Posted on September 23, 2024

I recently wrote a blog post on performance differences between OpenCL, CUDA, and HIP. Many of these differences are because OpenCL does not expose all the functionality of the underlying hardware. As one particular example, OpenCL does not expose any functionality for performing atomic floating-point operations. This is a problem, as atomics are used for implementing Futhark’s generalised histograms, which are a useful building block for some irregular applications. While floating-point atomics can be simulated through judicious use of compare-and-swap, this is nowhere as efficient as proper hardware-supported atomics when there are many conflicts.

To see the impact, consider this benchmark program:

entry main32 [m][n] (hist : *[n]f32) (is: [m]i32) (image : [m]f32) : [n]f32 =
  reduce_by_index hist (+) 0f32 (map (%100) (map i64.i32 is)) image

-- ==
-- entry: main32
-- random input { [100000]f32 [10000000]i32 [10000000]f32 }

We are computing a generalised histogram with 100,000 bins, but where the 10,000,000 samples all fall within the first 100 bins, meaning we will have lots of conflicts in the updates. Futhark employs a rather sophisticated algorithm to minimise conflicts, documented in this paper, but it is not perfect, and is particularly bad for histograms that are both very large and very sparse.
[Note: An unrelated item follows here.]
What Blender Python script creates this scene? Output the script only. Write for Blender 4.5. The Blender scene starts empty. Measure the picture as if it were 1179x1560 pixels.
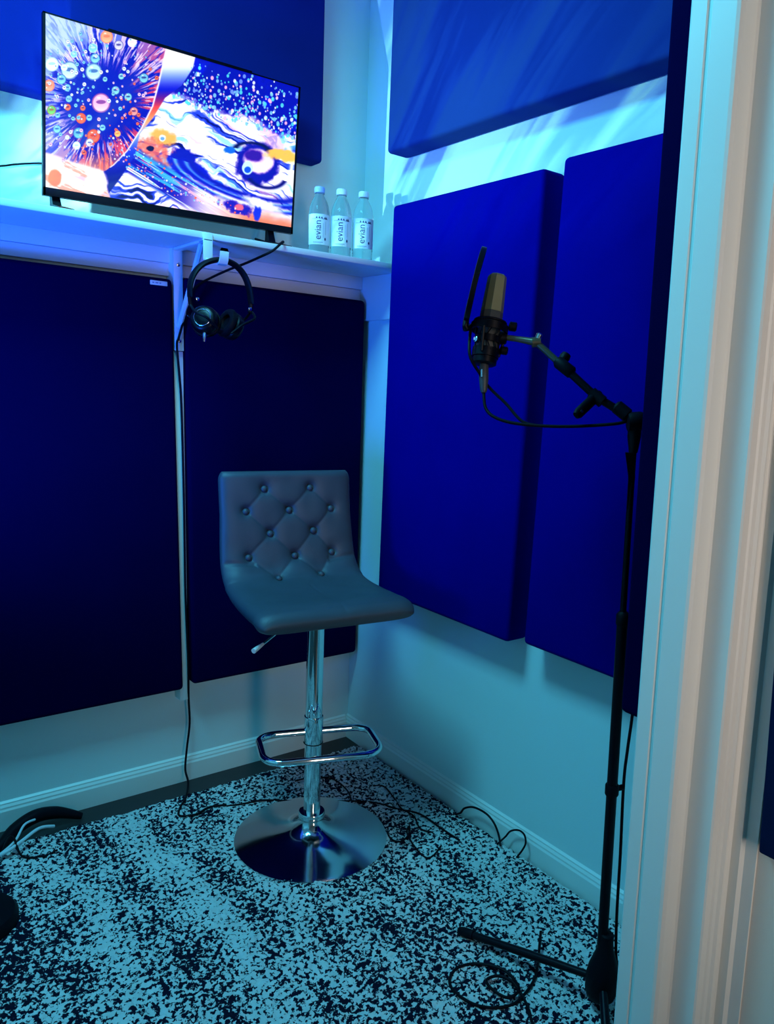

Using the CUDA backend, which supports atomic floating-point operations natively, we obtain (on an NVIDIA A100):

$ futhark bench --backend=cuda hist.fut
Compiling hist.fut...
Reporting arithmetic mean runtime of at least 10 runs for each dataset (min 0.5s).
More runs automatically performed for up to 300s to ensure accurate measurement.

hist.fut:main32 (no tuning file):
[100000]f32 [10000000]i32 [10000000]f32:       4630μs (95% CI: [    4625.5,     4642.0])

About 4.6ms. Decent runtime, depending on your expectations. Now let us try with the OpenCL backend, which uses a CAS-loop:

$ futhark bench --backend=opencl hist.fut
Compiling hist.fut...
Reporting arithmetic mean runtime of at least 10 runs for each dataset (min 0.5s).
More runs automatically performed for up to 300s to ensure accurate measurement.

hist.fut:main32 (no tuning file):
[100000]f32 [10000000]i32 [10000000]f32:     105876μs (95% CI: [  101517.4,   118794.8])

106ms! That’s over 20x slower. Not great. However, about a week ago PipInSpace wrote a blog post about a more efficient way of atomically adding floating-point numbers, which is largely based around detecting vendor-specific OpenCL extensions, and falling back if necessary to a somewhat cleverer CAS-loop than Futhark was using. Today I spent a few hours implementing this technique in the Futhark compiler, including extending the approach to also handle double-precision numbers, and now our OpenCL performance looks much better:

$ futhark bench --backend=opencl hist.fut
Compiling hist.fut...
Reporting arithmetic mean runtime of at least 10 runs for each dataset (min 0.5s).
More runs automatically performed for up to 300s to ensure accurate measurement.

hist.fut:main32 (no tuning file):
[100000]f32 [10000000]i32 [10000000]f32:       5534μs (95% CI: [    5521.7,     5539.2])

It is still not quite at the level of CUDA, but I think this is not due to the atomics, but rather due to OpenCL not providing precise hardware information to the Futhark runtime system. I am looking forward to someone else writing a blog post about how to also address that problem, so I don’t have to do the work myself.